Below are some records; quote exactly the lines from the one that contains "Write part 4" through the one that contains "tag(o, 'small pale", inclusive, and no others.

— Listing —
━━━━━━━━━━━━━━━━━━━━

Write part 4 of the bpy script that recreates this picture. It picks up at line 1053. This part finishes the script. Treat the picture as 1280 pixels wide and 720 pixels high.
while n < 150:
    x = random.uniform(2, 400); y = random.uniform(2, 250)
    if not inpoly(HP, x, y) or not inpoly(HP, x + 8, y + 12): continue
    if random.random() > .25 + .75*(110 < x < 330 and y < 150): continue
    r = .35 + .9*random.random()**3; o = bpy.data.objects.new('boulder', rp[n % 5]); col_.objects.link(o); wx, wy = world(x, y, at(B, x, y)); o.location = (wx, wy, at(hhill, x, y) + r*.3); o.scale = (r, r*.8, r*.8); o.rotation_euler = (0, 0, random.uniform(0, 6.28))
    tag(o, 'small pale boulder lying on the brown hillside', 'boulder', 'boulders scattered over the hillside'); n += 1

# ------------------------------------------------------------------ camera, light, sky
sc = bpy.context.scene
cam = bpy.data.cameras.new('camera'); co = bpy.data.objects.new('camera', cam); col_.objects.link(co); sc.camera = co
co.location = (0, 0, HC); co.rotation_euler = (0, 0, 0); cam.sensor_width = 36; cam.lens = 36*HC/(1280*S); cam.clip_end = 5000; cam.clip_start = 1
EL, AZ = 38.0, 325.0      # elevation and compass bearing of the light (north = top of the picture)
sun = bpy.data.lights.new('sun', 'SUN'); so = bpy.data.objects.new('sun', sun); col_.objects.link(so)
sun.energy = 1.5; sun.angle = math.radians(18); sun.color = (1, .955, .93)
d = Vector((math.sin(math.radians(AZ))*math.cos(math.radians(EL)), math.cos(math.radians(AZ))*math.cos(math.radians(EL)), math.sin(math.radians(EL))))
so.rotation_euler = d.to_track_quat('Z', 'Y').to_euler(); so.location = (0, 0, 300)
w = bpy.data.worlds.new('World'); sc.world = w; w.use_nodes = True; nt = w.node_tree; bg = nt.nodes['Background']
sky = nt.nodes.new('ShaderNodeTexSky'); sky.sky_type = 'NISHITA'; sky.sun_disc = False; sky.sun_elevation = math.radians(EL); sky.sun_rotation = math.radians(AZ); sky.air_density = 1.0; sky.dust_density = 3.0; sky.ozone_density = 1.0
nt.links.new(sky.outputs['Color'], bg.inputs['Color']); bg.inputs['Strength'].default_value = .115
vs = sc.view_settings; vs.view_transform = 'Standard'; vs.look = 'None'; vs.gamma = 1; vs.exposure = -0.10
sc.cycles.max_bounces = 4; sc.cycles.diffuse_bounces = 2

━━━━━━━━━━━━━━━━━━━━

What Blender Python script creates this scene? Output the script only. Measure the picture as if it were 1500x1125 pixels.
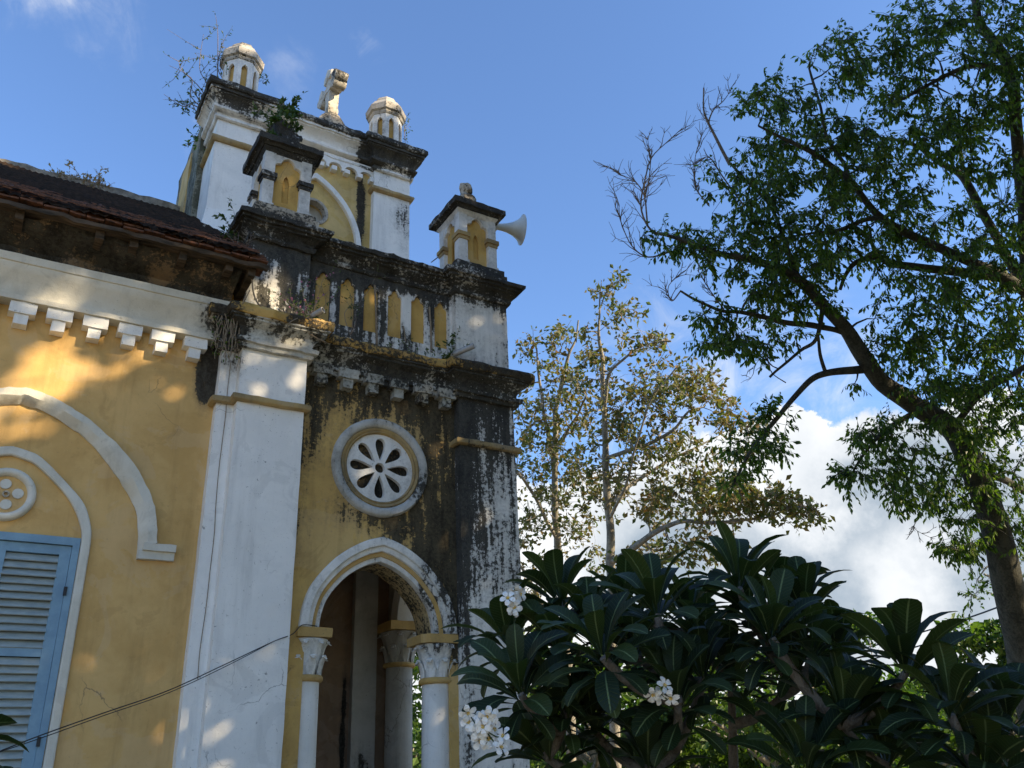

━━━━━━━━━━━━━━━━━━━━

— Result —
Write part 4 of the bpy script that recreates this picture. It picks up at line 1053. This part finishes the script. Treat the picture as 1280 pixels wide and 720 pixels high.
while n < 150:
    x = random.uniform(2, 400); y = random.uniform(2, 250)
    if not inpoly(HP, x, y) or not inpoly(HP, x + 8, y + 12): continue
    if random.random() > .25 + .75*(110 < x < 330 and y < 150): continue
    r = .35 + .9*random.random()**3; o = bpy.data.objects.new('boulder', rp[n % 5]); col_.objects.link(o); wx, wy = world(x, y, at(B, x, y)); o.location = (wx, wy, at(hhill, x, y) + r*.3); o.scale = (r, r*.8, r*.8); o.rotation_euler = (0, 0, random.uniform(0, 6.28))
    tag(o, 'small pale boulder lying on the brown hillside', 'boulder', 'boulders scattered over the hillside'); n += 1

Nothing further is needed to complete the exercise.